'The Office' Season 7, Episode 2 Recap (VIDEO)
['The Office' - 'Counseling']For those of you who are new to my recaps of 'The Office' and were annoyed that I disliked last week's episode so much, you can rest easy: This week's was a vast improvement, a solid return to the office-centric form that more often than not makes for funny episodes. Why did this one work? Because everyone at Dunder-Mifflin Scranton acted like themselves, like the characters that they have established. Yes, even Michael Scott acted like Michael Scott.
Last week's awkward spanking incident -- what Michael calls "corporate punishment" -- led to a great counseling session between Michael and his arch-enemy Toby. It was a meeting of the minds in a way... which mush-brained office drone will get the upper hand, the wimpy one or the childish one? It was fascinating to watch.
I will give Toby credit: he didn't let Michael off the hook for a very long time. Michael sat silently for an hour, then, when pressed to talk, gave BS about being raised by wolves. "I was 32 the first time I saw a human being." Three hours went by and Toby hung in there, not letting Michael get credit for time served, as it were.
In fact, Toby managed to hit on a great way to get Michael to open up, stumbling on the fact that you needed to treat him with child psychology methods. Play some Connect Four with him, engage him in conversation, draw him out. It gave us some good insight into what makes Michael the middle-aged man-child he is. No real father figure to speak of, combined with an overprotective mother who slept around a bit was a combination that led to the needy adult sitting across from Toby.
But, I was surprised that Michael caught on to what he was doing, as soon as things got too personal and he said "we're not in counseling." But somehow Toby managed to turn the tables. Did he know that Michael would fill out his own evaluation form to say that he was homicidally deranged? Probably not; Toby's not that clever. But it worked. "You have your notepad? OK, let's knock it out," he said, after the two of them bonded over Gabe's lameness.
What intrigued me more than the session, though, was Pam's ballsiness in creating herself a "office administrator" position, because -- let's face it -- we all know that she's way too nice to be a good salesperson. How she's skated by on barely any sales to this point is beyond me. "Most of your pay is based on sales!" she whined. "If you don't make any sales, you barely get any money! Ok, that's pretty fair."

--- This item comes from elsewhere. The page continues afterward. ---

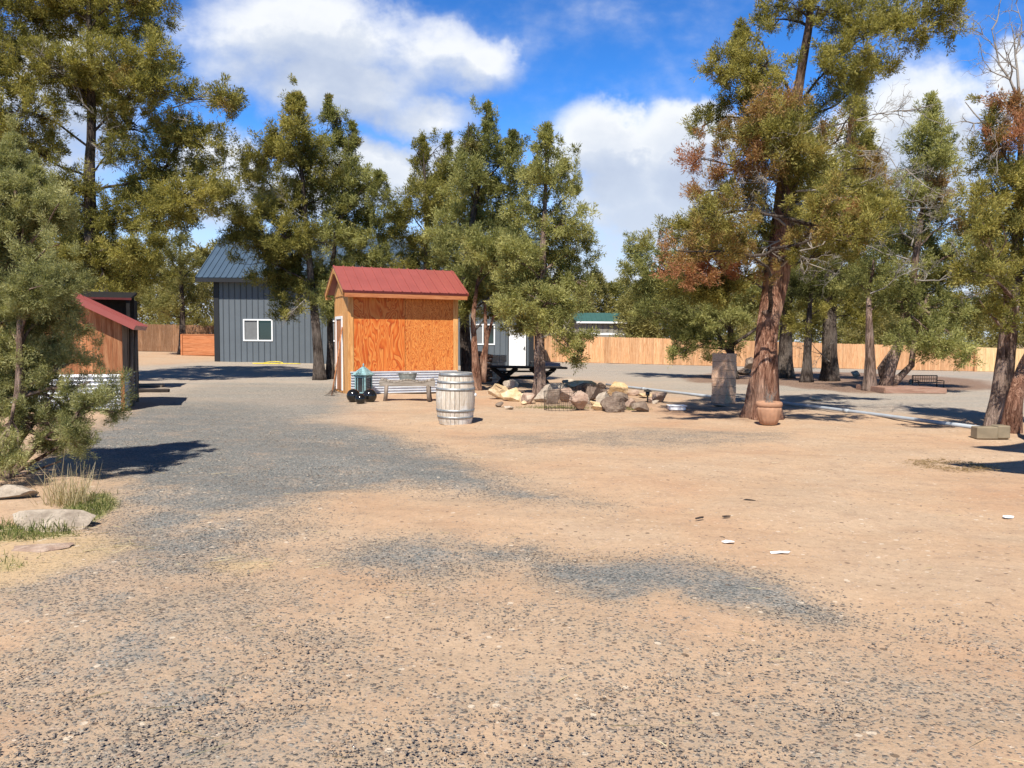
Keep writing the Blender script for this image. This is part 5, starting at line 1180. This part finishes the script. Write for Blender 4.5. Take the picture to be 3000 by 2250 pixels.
def pot():
    c = PG(2262, 1247); root = empty('terracotta_pot', c+Vector((0, .2, 0)), 0., label='fluted terracotta pot with a dry plant at the foot of the thick trunk', cat='plant pot')
    k = c.y/F; H = .43; R0 = .235
    fl = lambda th, z: 1+(.035*abs(math.sin(th*7)) if z < .33 else 0)
    mb = MB(); mb.lathe([(.13, 0), (.15, .015), (.185, .10), (.215, .20), (.228, .28), (.225, .325), (.215, .34)], 84, fn=fl)
    mb.lathe([(.222, .335), (.24, .35), (.243, .39), (.235, .42), (.222, .43), (.205, .42), (.195, .36)], 84, cap=False); mb.build('pot_body', M['terra'], root)
    s = MB(); s.lathe([(.001, .385), (.205, .385)], 40, cap=False); s.build('soil', M['blackwood'], root)
    rng = np.random.default_rng(9); st = MB()
    for i in range(12): dead_fan(st, (rng.uniform(-.06, .06), rng.uniform(-.05, .05), .38), (rng.uniform(-.45, .45), rng.uniform(-.3, .1), 1), rng.uniform(.12, .32), .006, rng, 1)
    st.build('dry_plant', M['deadwood'], root)
pot()
def pipes():
    segs = [((1776, 1131), (2088, 1168), 'grey white pipe running from the rock garden to the pillar'), ((2172, 1176), (2198, 1180), 'short stretch of pipe between the pillar and the thick trunk'), ((2290, 1186), (2868, 1262), 'long grey white pipe right of the terracotta pot')]
    for a, b, lb in segs:
        A, B = PG(*a), PG(*b); n = max(3, int((B-A).length/1.)); mb = MB(); rng = random.Random(3)
        pts = [A.lerp(B, i/n)+Vector((0, rng.uniform(-.03, .03), .055)) for i in range(n+1)]; pts = [p-A for p in pts]
        root = empty('ground_pipe', A, label=lb, cat='pipe', group='pipe along the gravel edge'); mb.tube(pts, .038, 12); mb.build('pipe', M['pvc'], root)
        for i in range(2, n, 5):
            cm = MB(); d = (pts[i+1]-pts[i-1]).normalized()*.07; cm.tube([pts[i]-d, pts[i]+d], .045, 12); cm.build('coupling', M['pvc'], root)
pipes()
mb = MB(); c = PG(2912, 1286); mb.box((0, .12, .09), (.52, .2, .20), bev=.015); mb.box((.17, .11, .11), (.2, .22, .21), bev=.015)
mb.build('timber_block', M['concrete'], None, c, label='pale timber block at the end of the long pipe by the right trunks', cat='timber block')
def basket():
    c = PG(1645, 1206); root = empty('wire_basket', c+Vector((0, .3, 0)), 0., label='open wire cage around a tuft of grass in front of the rocks', cat='wire cage')
    mb = MB(); k = c.y/F; w = .36; h = .42
    for i in range(26):
        a = 2*PI*i/26; mb.tube([(w*math.cos(a), w*.8*math.sin(a), 0), (w*1.04*math.cos(a), w*.83*math.sin(a), h)], .0045, 4)
    for z in (.02, .14, .28, .42):
        r = w*(1+.04*z/h); mb.tube([(r*math.cos(2*PI*i/26), r*.8*math.sin(2*PI*i/26), z) for i in range(27)], .005, 4, cap=False)
    mb.build('wire_mesh', M['rust'], root)
basket()
def pathlight():
    c = PG(1897, 1178); root = empty('path_light', c, label='small black mushroom shaped path light on the rocks', cat='garden light')
    s = MB(); s.tube([(0, 0, 0), (0, 0, .2)], .02, 8); s.build('stake', M['iron'], root)
    b = MB(); b.lathe([(.05, .16), (.055, .27)], 12); b.build('lamp_glass', M['glass'], root)
    h = MB(); h.lathe([(.105, .265), (.10, .28), (.05, .31), (.01, .33)], 20); h.build('cap', M['iron'], root)
pathlight()
mb = MB(); c = PG(1985, 1203); mb.box((0, .1, .05), (.36, .26, .10), bev=.02); mb.box((0, .1, .105), (.40, .30, .02), bev=.006)
mb.build('utility_lid', M['white'], None, c, label='pale green white plastic utility box low on the shaded ground', cat='utility box')
def deck():
    c = PG(2620, 1152); root = empty('wooden_platform', c, R(3), label='low square wooden platform by the leaning juniper', cat='platform')
    W = 1.9; b = MB()
    for i in range(12): b.box((W/2-.3, .05+i*.145, .145), (W, .138, .03), tone=random.Random(i).random())
    b.build('deck_boards', M['deck'], root)
    s = MB(); s.box((W/2-.3, -.02, .065), (W, .04, .13)); s.box((-.3, .85, .065), (.04, 1.7, .13)); s.box((W-.3, .85, .065), (.04, 1.7, .13)); s.build('rim', M['deck'], root)
deck()
def wirebench(px, py, w, hgt, label, rz, name='iron_bench'):
    c = PG(px, py); k = c.y/F; W = w*k; H = hgt*k; root = empty(name, c, rz, label=label, cat='bench'); t = .016
    f = MB(); f.tube([(-W/2, 0, H), (W/2, 0, H)], t, 6)
    f.tube([(-W/2, 0, H*.45), (W/2, 0, H*.45)], t, 6); f.build('backrest_rail', M['iron'], root)
    for s in (-1, 1):
        for y in (0, -.4):
            l = MB(); l.tube([(s*W/2, y, 0), (s*W/2, y, H if y == 0 else H*.62)], t, 6); l.build('leg', M['iron'], root)
        l = MB(); l.tube([(s*W/2, 0, H*.62), (s*W/2, -.4, H*.62)], t, 6); l.build('armrest', M['iron'], root)
    b = MB()
    n = 11
    for i in range(n):
        x = -W/2+W*(i+.5)/n; b.tube([(x, 0, H*.45), (x, 0, H)], .007, 5)
        b.tube([(x+.03*math.cos(q*PI/5), 0, H*.72+.03*math.sin(q*PI/5)) for q in range(11)], .006, 4, cap=False)
    b.build('back_scrollwork', M['iron'], root)
    s_ = MB()
    for i in range(5): s_.box((0, -.04-.08*i, H*.45), (W, .05, .02))
    s_.build('seat', M['iron'], root)
wirebench(2708, 1136, 74, 36, 'black iron bench with open scroll back beneath the leaning juniper', R(2))
wirebench(3010, 1285, 90, 90, 'grey slatted iron chair behind the right trunks at the frame edge', R(60), 'iron_chair')

# ------------------------------------------------------------------ odds on the ground
def flat_bit(px, py, w, h, mat, name, label, cat, rz, seed, lift=.006):
    c = PG(px, py); rng = random.Random(seed); mb = MB(); n = 9; vs = []
    for i in range(n): a = 2*PI*i/n; q = rng.uniform(.75, 1.1); vs.append((w*q*math.cos(a), h*q*math.sin(a), rng.uniform(.0, .012)))
    k = len(vs); vs2 = [(a, b, z+.006) for a, b, z in vs]
    mb.add(vs+vs2+[(0, 0, .02)], [tuple(reversed(range(k)))]+[(i, (i+1) % k, (i+1) % k+k, i+k) for i in range(k)]+[(i+k, (i+1) % k+k, 2*k) for i in range(k)])
    mb.build(name, M[mat], None, c+Vector((0, 0, lift)), label=label, cat=cat).rotation_euler = (0, 0, rz)
flat_bit(2135, 1592, .055, .025, 'paper', 'paper_scrap', 'white scrap on the dirt, left of the other long scrap', 'litter', -.3, 1)
flat_bit(2283, 1624, .075, .022, 'paper', 'paper_scrap', 'long narrow white scrap on the dirt right of centre', 'litter', .05, 2)
flat_bit(2952, 1518, .06, .045, 'paper', 'paper_scrap', 'crumpled white scrap at the right edge of the dirt', 'litter', .4, 3)
flat_bit(2197, 1471, .065, .03, 'darkwood', 'bark_chip', 'single black bark chip on the open tan dirt', 'bark chip', -.2, 4, .01)
flat_bit(2050, 1522, .05, .012, 'darkwood', 'bark_chip', 'thin curved dark twig scrap left of the bark chip', 'bark chip', .5, 5)
flat_bit(2127, 1518, .045, .018, 'darkwood', 'bark_chip', 'pair of small dark flakes below the bark chip', 'bark chip', .2, 6)
def litter_ring():
    rng = np.random.default_rng(14); c = PG(2790, 1366); n = 900; a = rng.uniform(0, 2*PI, n); r = rng.normal(.9, .25, n)
    p = np.stack([.42*r*np.cos(a), .36*r*np.sin(a), .004+.02*rng.random(n)], 1); d = rng.normal(size=(n, 3)); d[:, 2] = .15*np.abs(d[:, 2]); d = unit(d)
    t = empty('needle_litter', c, label='ring of brown dry needles on the dirt near the right shadows', cat='leaf litter')
    strips('needles', p, d, .02+.05*rng.random(n), .004+.004*rng.random(n), M['straw'], rng.random(n)*.2, .5+.5*rng.random(n), .3, 5, parent=t)
litter_ring()
for i, (px, py, L, lb) in enumerate([(420, 1133, 1.3, 'grey weathered plank lying beside the cabin'), (445, 1150, .9, 'short dark plank in front of the cabin post')]):
    c = PG(px, py); mb = MB(); mb.box((0, 0, .05), (L, .2, .09), bev=.015); mb.build('timber_plank', M['greywood' if i == 0 else 'darkwood'], None, c, label=lb, cat='plank').rotation_euler = (0, 0, R(-6+20*i))

# shade sails on tall masts, just outside the frame on the right
def sail(tip_px, h, b1, b2, label, mast):
    s = PG(*tip_px); t = Vector((s.x+to_sun.x/to_sun.z*h, s.y+to_sun.y/to_sun.z*h, h)); root = empty('shade_sail', (mast[0], mast[1], 0), label=label, cat='shade sail'); o = Vector((mast[0], mast[1], 0))
    a = t+Vector(b1); b = t+Vector(b2); m = MB(); N = 8; vs = []
    for i in range(N+1):
        for j in range(i+1):
            u_ = i/N; w = j/max(i, 1); p = t.lerp(a.lerp(b, w), u_); q = math.sin(PI*w)*u_*(1-u_)*.3; vs.append(p-o+Vector((0, 0, -q)))
    ix = lambda i, j: i*(i+1)//2+j; fs = []
    for i in range(N):
        for j in range(i+1):
            fs.append((ix(i, j), ix(i+1, j), ix(i+1, j+1)))
            if j < i: fs.append((ix(i, j), ix(i+1, j+1), ix(i, j+1)))
    m.add(vs, fs, None, .5, True); m.build('sailcloth', M['sail'], root)
    for q in (a, b):
        p = MB(); p.tube([Vector((q.x, q.y, 0))-o, q-o+Vector((0, 0, .2))], .05, 10); p.build('mast', M['iron'], root)
sail((2838, 1310), 4.6, (3.2, 1.75, .1), (.75, -2., .1), 'farther tan shade sail on masts right of the yard', (9, 8))
sail((2755, 1357), 4.7, (3.4, .75, .1), (1.1, -1.5, .1), 'nearer tan shade sail on masts right of the yard', (9, 6))

print('POLYS', sum(len(o.data.polygons) for o in bpy.data.objects if o.type=='MESH'))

Everything about how she went about creating the job for herself was ingenious: negotiating salary with Oscar via her speculation on what she thinks the position pays; getting Meredith and Angela to sign her request; finally, seeing Gabe's inability to say anything definitive within the confines of the office. "Just say it..." she said to him. "Say that I'm lying or say I have the job. Make a definitive statement, Gabe." All the poker watching while feeding the little Halpert have paid off. "You don't play the cards, you play your opponent," she says proudly. Good for her! I'd rather Pam buy chairs and nameplates than try to sell printers.
More fun stuff:
-- The Dwight / 'Pretty Woman' storyline was OK. It's an attempt to humanize him a bit as we figure out if he's fit to take over the office once Michael leaves. The best part about it was Kelly running in to say 'Big mistake!' as Andy was describing the scene to the camera. And being turned away for bloody-looking beet hands seems like a legit reason for denial of service as any I've heard.
-- Great to see Mose Schrute again (played so creepily by Mike Schur, producer of 'Parks and Recreation'). That was the saddest day care center I've ever seen. Best sight gag: An Insane Clown Posse poster made kid-friendly by crossing out the first and third words of the band's name. Wonder how Mose and Dwight got out of the room after Jim locked him out?
-- Mindy Kaling's getting great lines this year: "I talk so much, I tune myself out."
-- Biggest laugh out loud moment? Erin taking the definition of "disposable camera" literally by throwing the camera out after it's done. "If you want to remember the day, use a real camera," she admonishes the audience. "I don't care if I remembered today."
'The Office' airs Thursdays at 9PM ET on NBC.